Thank you David for giving writing this – you’ve put into black and white the dense fog that bothers me so, the one I feel but could never put together in words or thoughts.
And thank you Lesley for sharing it.
Oooooh, yes! I wish Guterson had spoken at my graduation, to give me an entry point for life’s journey. Who would boo this wisdom?
Thanks Lesley!
YES, he is ‘fiercely honest’ and real. Alas! he is talking to those who live in a world of instant gratification and running after fleeting pleasures. We don’t even understand the value of real happiness. We don’t miss something we can’t comprehend it exists.
He reminded me how any prophet must have felt when he tried to talk to his people steeped in ignorance and stubbornness. Maybe one day these people will read his words and regret showing the response they gave to his words of wisdom. We are surrounded by too much ‘sound and fury’ to listen to anything of significance and value.
He is very courageous and honest. God bless him for this act of bravery. If he couldn’t reach those present, he has reached many who will benefit from his excellent speech. Thanks to the world of the Internet and to you for bringing it to our attention.
” Die now so you won’t have to do later……” What a gem of a speech! We are so busy gathering cheap shiny rocks that we miss the real gems before our eyes.
Some might say that the occasion was not suitable for such deep philosophical wisdom because people are in a different mindset during such celebrations, but the reaction of the parents is inexcusable. That is precisely the time for a speech like this. GOOD for you, David. You KEPT CALM AND CARRIED ON!
Just excellent — here it is on YouTube:
David Guterson for giving this speech — WOW!

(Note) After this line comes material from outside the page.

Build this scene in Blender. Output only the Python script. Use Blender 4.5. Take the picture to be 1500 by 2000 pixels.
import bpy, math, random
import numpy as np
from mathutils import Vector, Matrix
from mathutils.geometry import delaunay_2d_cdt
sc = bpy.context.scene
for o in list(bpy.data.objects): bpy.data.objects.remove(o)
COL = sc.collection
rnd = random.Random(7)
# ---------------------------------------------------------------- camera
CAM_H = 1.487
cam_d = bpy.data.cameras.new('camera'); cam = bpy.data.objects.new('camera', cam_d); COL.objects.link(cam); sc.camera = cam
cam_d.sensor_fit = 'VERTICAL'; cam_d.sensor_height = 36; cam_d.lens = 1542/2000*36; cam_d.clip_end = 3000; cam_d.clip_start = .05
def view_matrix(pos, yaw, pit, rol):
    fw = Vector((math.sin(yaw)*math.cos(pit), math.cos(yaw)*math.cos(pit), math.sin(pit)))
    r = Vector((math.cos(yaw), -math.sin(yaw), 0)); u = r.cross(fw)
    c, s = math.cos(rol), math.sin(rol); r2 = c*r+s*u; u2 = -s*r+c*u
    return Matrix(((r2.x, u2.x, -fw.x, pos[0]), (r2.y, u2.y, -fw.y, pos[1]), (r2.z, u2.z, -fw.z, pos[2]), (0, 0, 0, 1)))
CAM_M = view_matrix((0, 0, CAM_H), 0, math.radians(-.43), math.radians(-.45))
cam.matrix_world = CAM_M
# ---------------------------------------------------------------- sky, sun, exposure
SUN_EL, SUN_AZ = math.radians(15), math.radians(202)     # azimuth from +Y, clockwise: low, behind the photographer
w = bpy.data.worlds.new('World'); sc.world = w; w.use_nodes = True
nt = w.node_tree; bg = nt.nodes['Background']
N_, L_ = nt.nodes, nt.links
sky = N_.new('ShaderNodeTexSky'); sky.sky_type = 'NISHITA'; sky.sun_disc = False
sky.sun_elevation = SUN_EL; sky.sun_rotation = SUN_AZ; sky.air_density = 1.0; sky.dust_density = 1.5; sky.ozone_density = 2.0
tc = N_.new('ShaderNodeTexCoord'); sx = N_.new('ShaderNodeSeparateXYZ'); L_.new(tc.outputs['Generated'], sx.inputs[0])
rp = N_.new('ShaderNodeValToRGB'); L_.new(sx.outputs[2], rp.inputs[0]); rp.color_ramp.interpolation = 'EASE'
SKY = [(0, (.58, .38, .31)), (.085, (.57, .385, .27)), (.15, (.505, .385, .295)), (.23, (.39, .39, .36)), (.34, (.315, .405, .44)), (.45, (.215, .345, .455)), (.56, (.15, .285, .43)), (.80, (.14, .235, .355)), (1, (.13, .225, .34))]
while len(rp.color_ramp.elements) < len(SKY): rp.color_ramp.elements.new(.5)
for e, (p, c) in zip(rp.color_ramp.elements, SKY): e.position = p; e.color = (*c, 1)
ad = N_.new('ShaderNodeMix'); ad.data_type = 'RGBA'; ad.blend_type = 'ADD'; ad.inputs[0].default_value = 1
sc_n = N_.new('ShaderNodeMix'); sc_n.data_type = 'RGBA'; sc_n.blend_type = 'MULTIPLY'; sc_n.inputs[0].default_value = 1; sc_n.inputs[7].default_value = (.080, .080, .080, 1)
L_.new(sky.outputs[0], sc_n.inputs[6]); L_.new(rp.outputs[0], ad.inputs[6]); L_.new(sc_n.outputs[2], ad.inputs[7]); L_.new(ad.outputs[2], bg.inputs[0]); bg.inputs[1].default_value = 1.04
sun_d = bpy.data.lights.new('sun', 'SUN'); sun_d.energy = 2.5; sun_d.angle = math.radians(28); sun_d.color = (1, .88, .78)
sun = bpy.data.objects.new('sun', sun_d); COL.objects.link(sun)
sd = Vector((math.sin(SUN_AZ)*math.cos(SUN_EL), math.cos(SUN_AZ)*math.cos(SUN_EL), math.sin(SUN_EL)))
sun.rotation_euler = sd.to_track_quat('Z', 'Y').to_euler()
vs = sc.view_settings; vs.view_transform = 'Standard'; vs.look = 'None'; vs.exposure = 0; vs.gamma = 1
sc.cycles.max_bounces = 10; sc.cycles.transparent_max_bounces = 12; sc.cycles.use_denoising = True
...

http://www.youtube.com/watch?v=yF6Ahdwu_CQ
Apropos of “dying before you die”, what would life be like without the story of me?
http://jeshua21.wordpress.com/?attachment_id=2863
Lesley – thanks for posting this! great stuff for young ears – be mindful and don’t believe all that ‘you are the most important person in the world’ stuff. agree that line about “die now” is a gem. shed the ego to find happiness…
What a great speech! I wish I had heard a speech like this in 1972 when I graduated from high school. Instead I heard the usual stuff about finding a high paying career and finding the perfect spouse and having a perfect family, etc. This man is brilliant. I wish there were more people who think like him.
I am sure there are plenty of people who think like him, nobody listens to them. Or they don’t bother speaking because they know that only money seems to count now. Not everyone wants to be rich and have all the things they think they should have but they feel a failure if they don’t get them. I believe that is why there are so many problems nowadays. Too much dissatisfaction, too much envy of what others have.
People should stop and think about what would really make them happy. They they should strive for that. Life is short and we are meant to be happy.
Imam Ali once said,happiness is when you are healthy,able to eat,able to sleep,being loved by others and prayers answered.